Unfortunately, due to the current nature of the issue, there are no experiences to read about.
As already written here before, it is the same procedure as with the last VAT change.
Basically, it is like this for you:
If the construction company actually changes the contract retroactively (i.e. after 06/30/2020), agrees on partial services and settles with you accordingly – i.e. with 16% VAT – and no reservation of a subsequent claim of an increase in VAT to 19% by the tax office is agreed in the contract (if this is even legally permissible under civil law), then you are off the hook. The entrepreneur owes the legally correct VAT.
For the entrepreneur, the following applies:
If the partial services were agreed upon before 07/01/2020 or the agreement was changed to partial services before 07/01/2020, the tax office generally accepts this. Therefore, 16% VAT applies for all partial services rendered and accepted between 07/01 and 12/31/2020.

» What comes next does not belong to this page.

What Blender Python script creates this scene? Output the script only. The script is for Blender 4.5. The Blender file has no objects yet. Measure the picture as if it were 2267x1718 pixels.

If the agreement was changed after 07/01/2020 until 12/31/2020, it depends on the reason for the change. Here, the tax office initially assumes that this is done to save taxes. Therefore, this would be rejected according to § 42 AO unless you can provide a plausible, understandable reason for the subsequent change of the agreement. I cannot think of a reason here, other than tax savings, for the client (builder) to agree to such a change. Keywords here are transfer of risk and start of warranty.
The forum naturally wants and must never replace legal advice.
The question is only what you, as a private person, hope to gain from such advice now? In my opinion, the entrepreneur needs the advice here, and a good one, if he does not want to end up as a loser in the next company or VAT special audit.